A visita ao museu é fundamental para uma percepção da riqueza cultural do sítio (estão ali expostos elementos arquitectónicos e escultura, entre outros objectos). Vale a pena, também, subir a colina, não apenas por causa das ruínas que por ali sobrevivem, mas também pela vista que se tem sobre todo o complexo e a imensa planície verde que se estende até Si Phan Don.

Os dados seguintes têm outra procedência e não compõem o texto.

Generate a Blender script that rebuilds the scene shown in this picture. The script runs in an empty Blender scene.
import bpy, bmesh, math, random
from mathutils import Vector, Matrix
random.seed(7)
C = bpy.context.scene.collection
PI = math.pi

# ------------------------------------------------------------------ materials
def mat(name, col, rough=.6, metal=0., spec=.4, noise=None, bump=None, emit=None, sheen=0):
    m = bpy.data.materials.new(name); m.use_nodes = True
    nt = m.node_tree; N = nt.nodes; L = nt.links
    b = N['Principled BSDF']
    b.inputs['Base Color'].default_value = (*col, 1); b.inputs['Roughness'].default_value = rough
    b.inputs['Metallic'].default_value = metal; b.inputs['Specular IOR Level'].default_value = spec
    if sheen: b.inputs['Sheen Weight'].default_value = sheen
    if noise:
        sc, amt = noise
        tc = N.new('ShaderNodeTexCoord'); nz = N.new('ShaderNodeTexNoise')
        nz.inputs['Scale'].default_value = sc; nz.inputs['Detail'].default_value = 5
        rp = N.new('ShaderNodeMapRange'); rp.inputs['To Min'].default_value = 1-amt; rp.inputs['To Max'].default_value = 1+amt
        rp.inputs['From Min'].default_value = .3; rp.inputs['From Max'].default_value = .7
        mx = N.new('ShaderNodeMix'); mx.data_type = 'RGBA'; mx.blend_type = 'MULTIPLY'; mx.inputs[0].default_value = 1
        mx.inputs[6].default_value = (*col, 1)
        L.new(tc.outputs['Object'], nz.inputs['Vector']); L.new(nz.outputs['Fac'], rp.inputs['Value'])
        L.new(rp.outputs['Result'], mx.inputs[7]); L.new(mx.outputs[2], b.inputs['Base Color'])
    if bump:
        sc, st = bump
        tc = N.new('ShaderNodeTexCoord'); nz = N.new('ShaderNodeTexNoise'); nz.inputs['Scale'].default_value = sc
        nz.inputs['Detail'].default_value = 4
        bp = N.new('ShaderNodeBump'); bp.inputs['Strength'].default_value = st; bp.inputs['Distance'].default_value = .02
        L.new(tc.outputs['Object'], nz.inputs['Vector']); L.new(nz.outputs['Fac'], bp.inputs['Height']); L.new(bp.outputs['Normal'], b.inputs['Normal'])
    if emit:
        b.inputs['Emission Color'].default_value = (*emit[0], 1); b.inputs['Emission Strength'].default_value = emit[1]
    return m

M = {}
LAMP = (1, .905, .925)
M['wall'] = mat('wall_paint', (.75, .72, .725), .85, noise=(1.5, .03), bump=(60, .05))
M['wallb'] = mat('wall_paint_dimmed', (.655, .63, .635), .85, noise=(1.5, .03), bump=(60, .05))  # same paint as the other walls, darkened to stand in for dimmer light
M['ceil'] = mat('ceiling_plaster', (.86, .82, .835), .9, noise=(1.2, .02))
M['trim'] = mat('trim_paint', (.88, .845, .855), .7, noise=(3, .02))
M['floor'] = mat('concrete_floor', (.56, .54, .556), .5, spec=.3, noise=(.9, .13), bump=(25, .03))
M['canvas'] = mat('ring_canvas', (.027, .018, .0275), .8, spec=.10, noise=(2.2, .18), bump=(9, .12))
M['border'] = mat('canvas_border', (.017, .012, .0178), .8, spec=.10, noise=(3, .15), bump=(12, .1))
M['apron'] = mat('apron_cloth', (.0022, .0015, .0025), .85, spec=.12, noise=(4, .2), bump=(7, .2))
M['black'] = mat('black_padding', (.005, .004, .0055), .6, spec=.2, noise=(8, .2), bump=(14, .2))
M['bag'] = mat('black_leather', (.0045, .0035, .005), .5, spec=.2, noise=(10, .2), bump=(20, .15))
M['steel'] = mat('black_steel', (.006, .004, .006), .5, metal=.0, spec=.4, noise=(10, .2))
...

A montanha Phou Kao chegou a acolher um templo primitivo, entretanto desaparecido. O santuário principal, que tem vindo a ser objecto de restauro desde 1991, foi dedicado a Shiva. Não por acaso. O cume da montanha terá sido, então, interpretado como um símbolo fálico, associado nas narrativas sagradas hindus ao deus Shiva.
GUIA PRÁTICO
Como ir
A opção mais directa é apanhar um voo em Paris ou em Frankfurt para Vienciana, via Banguecoque ou Kunming, no Sul da China. A partir da capital do Laos há voos domésticos para Pakse. Há também autocarros diários para a capital da província de Champasak, que fica a quase 700 quilómetros de Vienciana, o que implica uma longa viagem de mais de dez horas. Outra opção é voar de Paris para Ho-Chi-Minh e apanhar aí uma ligação para Pakse. A partir de Banquecoque, há também ligações ferroviárias para Ubon Ratchathani, que fica perto da fronteira com o Laos, e daí autocarros diários para Savannakhet.
Quando ir
A estação seca — entre Outubro e Maio —, é a época mais propícia para viajar pelo Laos. O período que decorre de Novembro a Março é caracterizado por temperaturas mais moderadas.
Onde ficar
Em Don Khong, junto ao cais, há uma série de alojamentos para várias bolsas. Apesar de a oferta não ser tão extensa quanto em Don Det ou em Don Khon, se não for época alta não é necessário fazer reserva — a frequência turística é moderada. Muito perto do cais está o Pon Arena Hotel, uma das melhores opções (tel.:856 310253065; fax: 856 0310253066; email pon_arena@hotmail.com). Em Don Det, a cinco minutos da ponte que une a ilha a Don Khon, fica o River Garden Bungalows, que tem uma agradável esplanada sobre o rio (tel.: 856 207701860, email info@rivergardenlaos.com). Em Don Daeng, o La Folie Lodge, com os seus amplos bungalows em madeira, representa uma oferta num segmento superior e está envolvido em projectos de desenvolvimento comunitário na ilha (tel.: 856 20 55 532 004; email info@lafolie-laos.com; mais informação em http://www.lafolie-laos.com).
Informações úteis
Os cidadãos portugueses podem obter visto para o Laos à entrada. Normalmente o prazo de validade é de 30 dias. Mais informações em www.portaldascomunidades.mne.pt. Não há bancos ou caixas automáticas, pelo que convém levar dinheiro suficiente para a estadia. Alguns alojamentos fazem troca de divisas — dólares ou euros —, mas as taxas de câmbio são muito pouco aliciantes.